** begin **

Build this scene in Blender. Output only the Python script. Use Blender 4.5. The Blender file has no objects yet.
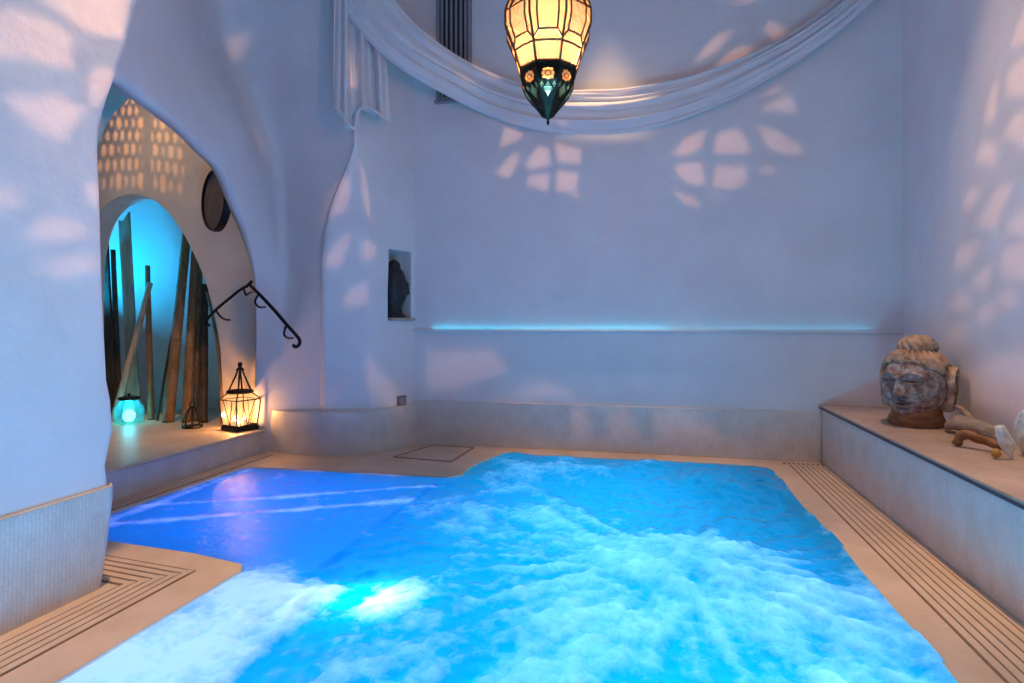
import bpy, bmesh, math, random
import numpy as np
from mathutils import Vector, noise, Matrix

random.seed(4)
PI = math.pi
SC = bpy.context.scene
COL = SC.collection

# ------------------------------------------------------------------ places
# room axes: x along the back wall, y into the depth, z up; deck at z = 0
CAM = Vector((0, 0, 1.2))
YAW = math.radians(13)
FW = Vector((-math.sin(YAW), math.cos(YAW), 0))
RT = Vector((math.cos(YAW), math.sin(YAW), 0))


def ray(u, v):
    return FW + RT * ((u - 512) / 600) + Vector((0, 0, 1)) * ((325 - v) / 600)


def at(u, v, d):
    return CAM + ray(u, v) * d


def onz(u, v, z=0.0):
    r = ray(u, v)
    return CAM + r * ((z - 1.2) / r.z)


def onx(u, v, x):
    r = ray(u, v)
    return CAM + r * (x / r.x)


def ony(u, v, y):
    r = ray(u, v)
    return CAM + r * (y / r.y)


XR, YB, XL, XLEDGE, ZLEDGE = 2.10, 5.74, -2.45, 1.46, 0.50
HALLZ, RISX = 0.22, -3.57
ZCEIL = 5.2

# --------------------------------------------------------------- materials


def lin(c):
    return tuple(((x / 255) / 12.92 if x / 255 <= .04045 else ((x / 255 + .055) / 1.055) ** 2.4) for x in c)


class NT:
    def __init__(s, name):
        s.m = bpy.data.materials.new(name)
        s.m.use_nodes = True
        s.t = s.m.node_tree
        s.t.nodes.clear()
        s.out = s.n('ShaderNodeOutputMaterial')

    def n(s, typ, **kw):
        nd = s.t.nodes.new(typ)
        for k, v in kw.items():
            if k in nd.inputs.keys():
                nd.inputs[k].default_value = v
            else:
                setattr(nd, k, v)
        return nd

    def l(s, a, b):
        s.t.links.new(a, b)

    def coord(s, scale=(1, 1, 1), rot=(0, 0, 0)):
        tc = s.n('ShaderNodeNewGeometry')
        mp = s.n('ShaderNodeMapping')
        mp.inputs['Scale'].default_value = scale
        mp.inputs['Rotation'].default_value = rot
        s.l(tc.outputs['Position'], mp.inputs['Vector'])
        return mp.outputs['Vector']

    def noise(s, vec, scale, detail=4, rough=.55, dist=0):
        nd = s.n('ShaderNodeTexNoise')
        nd.inputs['Scale'].default_value = scale
        nd.inputs['Detail'].default_value = detail
        nd.inputs['Roughness'].default_value = rough
        nd.inputs['Distortion'].default_value = dist
        s.l(vec, nd.inputs['Vector'])
        return nd.outputs['Fac']

    def ramp(s, fac, stops):
        r = s.n('ShaderNodeValToRGB')
        e = r.color_ramp.elements
        while len(e) > 1:
            e.remove(e[-1])
        e[0].position, e[0].color = stops[0][0], (*stops[0][1], 1)
        for p, c in stops[1:]:
            x = e.new(p)
            x.color = (*c, 1)
        s.l(fac, r.inputs['Fac'])
        return r.outputs['Color']

    def bump(s, h, strength=.3, dist=.02):
        b = s.n('ShaderNodeBump')
        b.inputs['Strength'].default_value = strength
        b.inputs['Distance'].default_value = dist
        s.l(h, b.inputs['Height'])
        return b.outputs['Normal']

    def bsdf(s, color=None, rough=.6, metal=0, normal=None, spec=.5, **kw):
        b = s.n('ShaderNodeBsdfPrincipled')
        b.inputs['Roughness'].default_value = rough
        b.inputs['Metallic'].default_value = metal
        b.inputs['Specular IOR Level'].default_value = spec
        if isinstance(color, tuple):
            b.inputs['Base Color'].default_value = (*color, 1)
        elif color is not None:
            s.l(color, b.inputs['Base Color'])
        if normal is not None:
            s.l(normal, b.inputs['Normal'])
        for k, v in kw.items():
            b.inputs[k].default_value = v
        return b.outputs['BSDF']

    def done(s, shader):
        s.l(shader, s.out.inputs['Surface'])
        return s.m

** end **

## GOAL OF THE EXERCISE
Print out the material word for word, omitting the pictures.

## WRITTEN SOLUTION
Build this scene in Blender. Output only the Python script. Use Blender 4.5. The Blender file has no objects yet.
import bpy, bmesh, math, random
import numpy as np
from mathutils import Vector, noise, Matrix

random.seed(4)
PI = math.pi
SC = bpy.context.scene
COL = SC.collection

# ------------------------------------------------------------------ places
# room axes: x along the back wall, y into the depth, z up; deck at z = 0
CAM = Vector((0, 0, 1.2))
YAW = math.radians(13)
FW = Vector((-math.sin(YAW), math.cos(YAW), 0))
RT = Vector((math.cos(YAW), math.sin(YAW), 0))


def ray(u, v):
    return FW + RT * ((u - 512) / 600) + Vector((0, 0, 1)) * ((325 - v) / 600)


def at(u, v, d):
    return CAM + ray(u, v) * d


def onz(u, v, z=0.0):
    r = ray(u, v)
    return CAM + r * ((z - 1.2) / r.z)


def onx(u, v, x):
    r = ray(u, v)
    return CAM + r * (x / r.x)


def ony(u, v, y):
    r = ray(u, v)
    return CAM + r * (y / r.y)


XR, YB, XL, XLEDGE, ZLEDGE = 2.10, 5.74, -2.45, 1.46, 0.50
HALLZ, RISX = 0.22, -3.57
ZCEIL = 5.2

# --------------------------------------------------------------- materials


def lin(c):
    return tuple(((x / 255) / 12.92 if x / 255 <= .04045 else ((x / 255 + .055) / 1.055) ** 2.4) for x in c)


class NT:
    def __init__(s, name):
        s.m = bpy.data.materials.new(name)
        s.m.use_nodes = True
        s.t = s.m.node_tree
        s.t.nodes.clear()
        s.out = s.n('ShaderNodeOutputMaterial')

    def n(s, typ, **kw):
        nd = s.t.nodes.new(typ)
        for k, v in kw.items():
            if k in nd.inputs.keys():
                nd.inputs[k].default_value = v
            else:
                setattr(nd, k, v)
        return nd

    def l(s, a, b):
        s.t.links.new(a, b)

    def coord(s, scale=(1, 1, 1), rot=(0, 0, 0)):
        tc = s.n('ShaderNodeNewGeometry')
        mp = s.n('ShaderNodeMapping')
        mp.inputs['Scale'].default_value = scale
        mp.inputs['Rotation'].default_value = rot
        s.l(tc.outputs['Position'], mp.inputs['Vector'])
        return mp.outputs['Vector']

    def noise(s, vec, scale, detail=4, rough=.55, dist=0):
        nd = s.n('ShaderNodeTexNoise')
        nd.inputs['Scale'].default_value = scale
        nd.inputs['Detail'].default_value = detail
        nd.inputs['Roughness'].default_value = rough
        nd.inputs['Distortion'].default_value = dist
        s.l(vec, nd.inputs['Vector'])
        return nd.outputs['Fac']

    def ramp(s, fac, stops):
        r = s.n('ShaderNodeValToRGB')
        e = r.color_ramp.elements
        while len(e) > 1:
            e.remove(e[-1])
        e[0].position, e[0].color = stops[0][0], (*stops[0][1], 1)
        for p, c in stops[1:]:
            x = e.new(p)
            x.color = (*c, 1)
        s.l(fac, r.inputs['Fac'])
        return r.outputs['Color']

    def bump(s, h, strength=.3, dist=.02):
        b = s.n('ShaderNodeBump')
        b.inputs['Strength'].default_value = strength
        b.inputs['Distance'].default_value = dist
        s.l(h, b.inputs['Height'])
        return b.outputs['Normal']

    def bsdf(s, color=None, rough=.6, metal=0, normal=None, spec=.5, **kw):
        b = s.n('ShaderNodeBsdfPrincipled')
        b.inputs['Roughness'].default_value = rough
        b.inputs['Metallic'].default_value = metal
        b.inputs['Specular IOR Level'].default_value = spec
        if isinstance(color, tuple):
            b.inputs['Base Color'].default_value = (*color, 1)
        elif color is not None:
            s.l(color, b.inputs['Base Color'])
        if normal is not None:
            s.l(normal, b.inputs['Normal'])
        for k, v in kw.items():
            b.inputs[k].default_value = v
        return b.outputs['BSDF']

    def done(s, shader):
        s.l(shader, s.out.inputs['Surface'])
        return s.m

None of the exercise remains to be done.